Marji was just an ordinary 10-year old in 1979. She loved eating French Fries with red sauce, idolized Bruce Lee and had only two dreams : to, one day, shave her legs and to be the last prophet. Naturally, she understood little of the "adult world" - Marji liked the Shah, and believed her teachers when they said he'd been appointed by God. Her parents soon put her straight : they, with good reason, detested the Shah. The current Shah inherited his position from his father - who, in turn, had been appointed by the British, rather than God. Furthermore, her Grandfather (a prince, no less) and her Uncle Anoosh had been imprisoned by one Shah or another and both had been devoted Communists - viewed by both Shahs as something evil. Wide-eyed and deeply impressed, Marji immediately switches sides and becomes a devout revolutionary...well, she adopts Che Guevara as a role model and chants anti-Shah slogans in the living -room. Her parents are careful to confine her when the uprising finally comes - something they're involved in themselves. With the fall of the Shah, life is - for a short spell - like a dream. Old family friends - like Siamak, who had been routinely tortured - and Marji's Uncle Anoosh are released from prison. Like Marji's parents, both are hopeful of a better society. Marji had known nothing of her Uncle before his release from prison but, before long, the pair are devoted to each other. Unfortunately, their hopes prove unfounded. Islamic Fundamentalists win the following elections, and society becomes even more oppressive. Many of the Shah's former enemies - including Anoosh - are hunted down and returned to prison; others, like Siamak, flee. However, Marji and her family stay put...with our young heroine becoming more and more disillusioned. In time, she turns her back on her dreams of being a prophet - instead, she starts listening to Iron Maiden, adds a denim jacket and trainers to her hijab and argues with her teacher when she lies about their wonderful new government. Naturally, her parents are a little concerned that she's speaking up like this...and feel they have to do something to protect her. The path they set her on eventually leads to the confused young woman sitting in Orly Airport.

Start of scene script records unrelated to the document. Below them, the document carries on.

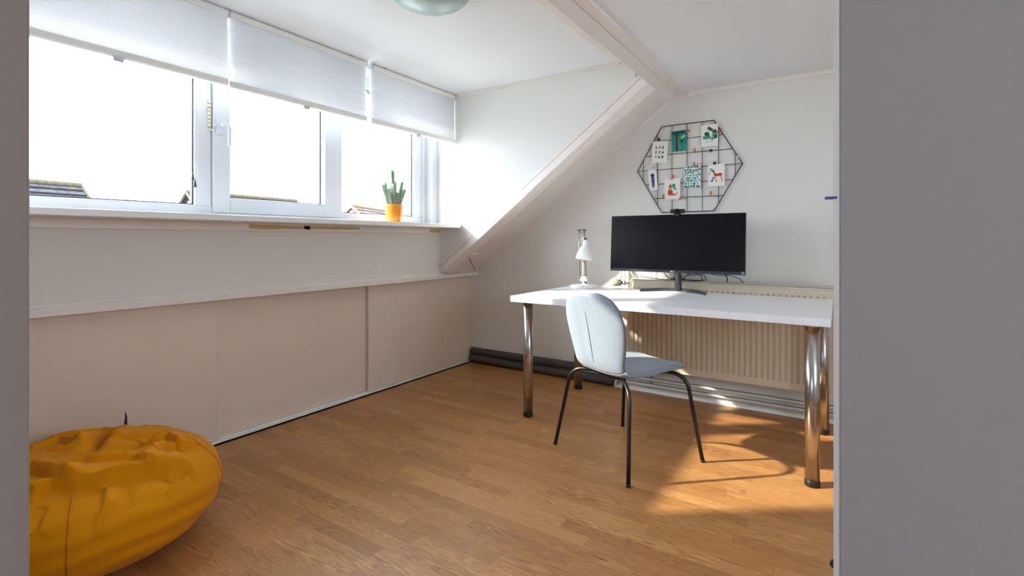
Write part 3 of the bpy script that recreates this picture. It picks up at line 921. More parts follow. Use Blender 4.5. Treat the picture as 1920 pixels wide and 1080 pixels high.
outer = [(0.0565, 0.0), (0.0575, 0.006), (0.0575, 0.016), (0.054, 0.034), (0.047, 0.056), (0.038, 0.076), (0.028, 0.092), (0.0215, 0.102), (0.0205, 0.132), (0.017, 0.138), (0.010, 0.142)]
inner = [(0.009, 0.10), (0.018, 0.098), (0.036, 0.074), (0.045, 0.055), (0.052, 0.033), (0.0555, 0.012), (0.0555, 0.0)]
b.lathe(inner + outer, 36, sh, caps=False)
b.poly([sh @ Vector((0.010 * math.cos(2*PI*k/36), 0.010 * math.sin(2*PI*k/36), 0.142)) for k in range(36)])
shd = b.build('shade', M_WHITEM, lamp)
b = MB(); b.tube([sh @ Vector((0, 0, 0.138)), sh @ Vector((0, 0.01, 0.155))], 0.008, 10).box(0.018, 0.052, ry - 0.062, ry - 0.050, 0.346, 0.362, bevel=0.003)
b.build('swivel', M_WHITEM, lamp)
b = MB(); b.tube([(0.045, ry - 0.066, 0.352), (0.045, ry - 0.045, 0.352)], 0.008, 12)
b.build('knob', M_BLACKP, lamp)
b = MB(); b.lathe([(0.006, 0.09), (0.012, 0.075), (0.024, 0.05), (0.026, 0.035), (0.018, 0.018), (0.004, 0.012)], 20, sh)
b.build('bulb', mat('bulb_opal', (245, 245, 240), 0.3), shd)

# ------------------------------------------------------------------ wall grid with cards
GY = 3.606
grid = thing('wire_wall_grid', 'black wire hexagon memo grid hanging on the back wall above the monitor', 'wall grid', (-0.898, GY, 1.6075))
hexv = [(-1.254, 1.6075), (-1.0755, 1.9165), (-0.7205, 1.9165), (-0.540, 1.6075), (-0.7185, 1.2985), (-1.0755, 1.2985)]
b = MB()
for i in range(6):
    p, q = hexv[i], hexv[(i+1) % 6]
    b.tube([(p[0], GY, p[1]), (q[0], GY, q[1])], 0.0032, 8)
at(b.build('frame', M_WIRE, grid), grid)
def hexh(z):    # x range at height z
    k = 1 - abs(z - 1.6075) / 0.309
    return -1.0755 - 0.1785 * k, -0.7195 + 0.1790 * k
b = MB()
for z in (1.401, 1.504, 1.6075, 1.711, 1.814):
    xa, xb = hexh(z); b.tube([(xa, GY - 0.001, z), (xb, GY - 0.001, z)], 0.0022, 6)
at(b.build('wire', M_WIRE, grid), grid)
b = MB()
for x in (-1.211, -1.107, -1.003, -0.899, -0.796, -0.690, -0.585):
    if x < -1.0755: hh = 0.309 * (x + 1.254) / 0.1785
    elif x > -0.7195: hh = 0.309 * (-0.540 - x) / 0.1790
    else: hh = 0.309
    b.tube([(x, GY + 0.003, 1.6075 - hh), (x, GY + 0.003, 1.6075 + hh)], 0.0022, 6)
at(b.build('wire', M_WIRE, grid), grid)
for x, z in ((-1.07, 1.905), (-0.725, 1.905), (-0.565, 1.655), (-0.727, 1.312)):
    b = MB(); b.box(x - 0.006, x + 0.006, GY - 0.004, YB - 0.0005, z - 0.007, z + 0.007, bevel=0.002)
    at(b.build('wall_hook', M_PVC, grid), grid)

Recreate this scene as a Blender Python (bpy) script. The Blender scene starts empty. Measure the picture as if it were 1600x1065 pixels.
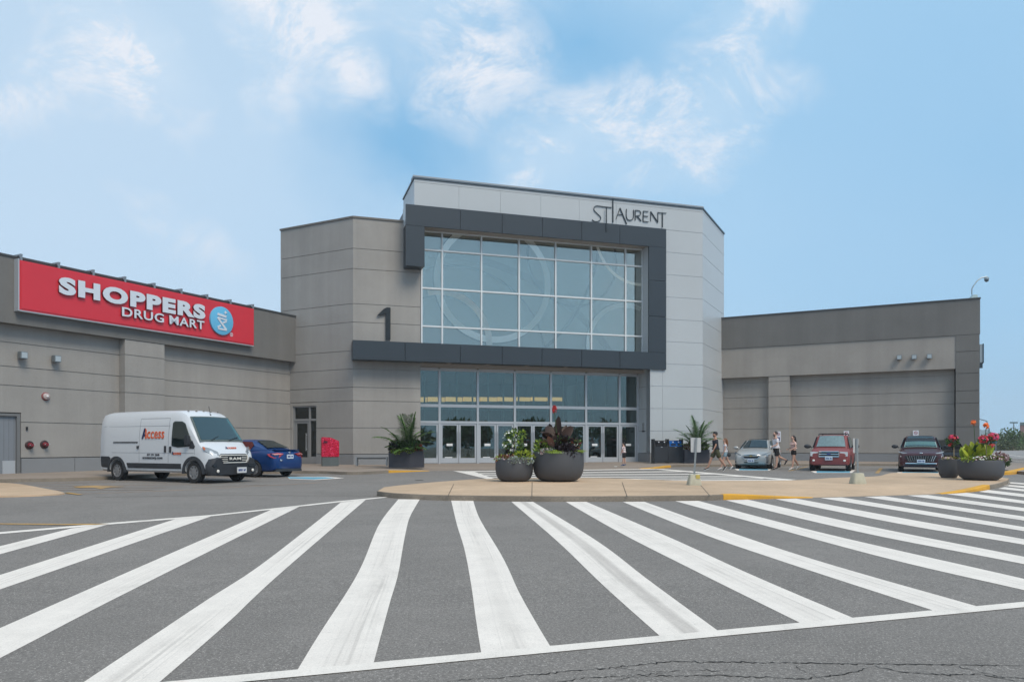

An absolutely brilliant movie, one that is much more than "just a cartoon". The film was initially released in France, with Chiara Mastroianni (as Marjane) and Catherine Deneuve (as her mother) amongst the voice actors. Both reprised their roles for the English soundtrack, with Sean Penn and Iggy Pop amongst the "big names" coming in. There was something about the artwork that somehow grabbed and held my attention, much more so than the recent CGI masterpieces that have dominated in recent years. It's also inspired me to pick up the "Persepolis" the book - the first graphic novel I've picked up in years.